Dans la même logique, il apparait tout à fait normal que le banquier assume les conséquences préjudiciables d’un déblocage de fond sans qu’il soit justifié de la délivrance de l’attestation de garantie de livraison, s’agissant d’une situation assimilable à un déblocage de fonds anticipé.
Par ailleurs, il n’est pas ici reproché au prêteur de deniers d’avoir manqué à une obligation de conseil ou d’information, dont le non-respect est habituellement sanctionné par la perte de chance, mais de ne pas avoir respecté une prescription d’ordre public exigée par l’article L 231-10 du code de la construction et de l’habitation, dont le contenu était rappelé dans l’acte de prêt, de sorte que le préjudice ne peut être considéré comme étant aléatoire.

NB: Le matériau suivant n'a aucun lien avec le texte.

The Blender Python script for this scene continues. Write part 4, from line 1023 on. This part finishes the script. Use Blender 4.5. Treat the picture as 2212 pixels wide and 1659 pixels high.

Enfin, il sera observé que la Cour de cassation a déjà refusé de limiter l’indemnisation du maître de l’ouvrage, pour ne pas avoir lui-même vérifié la délivrance de l’attestation de garantie de livraison lors de la souscription du prêt destiné à financer le contrat de construction (Cass, 3ème civ, 25 mai 2011, n° 10-10.905), ce à quoi aurait en définitive conduit la détermination du préjudice indemnisable sur le fondement d’une perte de chance.